Upon returning home to Manila that Christmas I mentioned the comment of Ninoy to my Mom and she expressed something dad never revealed before: “We never told you this but your dad felt the same way and voiced those same concerns and sentiments to your Lolo. Doing so strained their relationship, and later resulted in his exclusion from a subsequent trip to Hong Kong acknowledging everyone who helped in the success of the celebration”. Knowing how much he greatly admired his father, I know that must have hurt him immeasurably. But for me this story closed so many unconnected dots in my mind about Dad. It exemplified his conviction that wealth can empower you to do great things, but it also carried great responsibilities and he never believed that our happiness should ever have to revolve around its ephemeral trappings. If there was anything we took consistently from him and mom throughout our lives, it was this. So when our family lost everything during the Martial Law years, even if it pulverized our social, political, and material world into bits, we never lost a sense of purpose and meaning. And far from seeing those years through a lens of bitterness, we look back to them as the most powerful, formative, and even among the happiest times of our lives.
Of course anyone familiar with Dad will know about his fascination for books. Ever since we were kids he always had a library at home.
Today that library right next to his bedroom is two-storeys high, exceeds 12,000 titles, and is still growing. I vividly remember a Sunday ritual we had in the 1960s where our family would regularly drop by Bookmark, close to Rizal Theater on Ayala Avenue, where we would all quietly browse for an hour but always with one eye honed towards wherever Dad was. When he finally walked towards the cashier, all of us would bolt over to include our choice of book to buy. He had an unspoken tenet when we went into bookstores and he would buy for us so long as it contributed to our love of reading.
Apparently this attraction for books was something Dad shared with his own father. We recently discovered a trove of letters he had written to Lolo while he was still at Harvard sometime in 1959-60. In them, you could see how he was shaping and defining the direction of the Lopez Museum’s Filipiniana collection, by purposefully purchasing many valuable and rare books written on the Philippines from booksellers all over the world.

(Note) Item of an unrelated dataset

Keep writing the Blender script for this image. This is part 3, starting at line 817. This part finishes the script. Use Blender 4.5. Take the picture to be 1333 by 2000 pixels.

He never told us of the role he played here and always attributed it solely to Lolo’s obsession for the cause, but from those letters, it’s now clear it was a shared vision between father and his then 29-year old son. Today, that collection has become a national treasure for Filipinos and researchers who wish to know more about our nation’s roots and about who we are as a people. Even at that age, Dad was already a staunch believer in Filipino nationalism and knew that a first-rate Filipiniana library open to the public would provide our intellectuals with the means to discover and create an identity firmly anchored in its past.
Dad was a scholar at heart. In many ways, his love for books represented two things: curiosity and a love for learning on the one hand, and a high reverence for history and legacy on the other. When Dad commissioned the late Raul Rodrigo to write a string of nine books on our family’s business and political history, he set us on the path of rediscovery and pride in our past. I would look forward to hearing his speeches that were always laced with stories that connected the dots from past to present. I will not hesitate to say that this knowledge has made us more conscious of who we are, our values, what we should not be, but more importantly, what we can be. Through it all we have become even more conscious of our footprints and the legacy we leave behind for future leaders who’ll take up the torch after us.
So Dad, you’ve always wanted to build companies that will continue to uplift lives hundreds of years into the future. By definition, those dreams will never be completed in yours, or even my lifetime. We just have to build such that the Lopez vision and values will be passed on from one torchbearer to the next, with a legacy so powerful it compels each one to continue building on that dream. Success means that our work will never be completed but merely handed down and enriched through countless generations of builders not unlike many of the great cathedrals of Europe.
So, returning to that blue moment with Robert under the stars in Batanes, and the answer to his question of whether Tata taught me to chop wood; the complete answer to Robert’s question is: No, Tata never taught me to do that and Ninong Cary and I likely don’t even remember the longhand division he tried so hard to teach us one night more than forty-five years ago. But let me just say…he taught us so much more. About conquering our own mountains, about knowing and loving what really matters in life, and about leaving the world a much better place in the brief time we have on earth.
All these years, Dad, I keep coming back to the words of British statesman Benjamin Disraeli who wrote “The legacy of heroes is the memory of a great name and the inheritance of a great example.”
When everyone thought we had lost it all during the Martial Law years it was possible for you “to rebuild again from worn out tools” to where we are today because your own father left you such a legacy. Likewise, if we lost everything again today, I have no doubt we would passionately build it all up again because you also leave us with nothing less than that heroes legacy.
In speaking this evening I’ve tried to express our thanks as children and grandchildren whose lives were shaped by my dad these last 85 years. But somehow, I know mere words will never do justice. Hans Christian Andersen liked to say that, “Where words fail, music speaks”; and so we thought the ideal way to celebrate Dad’s 85th birthday with all of you would be to highlight his life in music with none other than three of our country’s top international performing artists, some of our most talented Lopez group employees and family members, and our very own ABS-CBN Philharmonic Orchestra.
We hope you all enjoy the show we have for you tonight and we’re honored that all of you are here to celebrate this very important milestone with us. Thank you and good evening.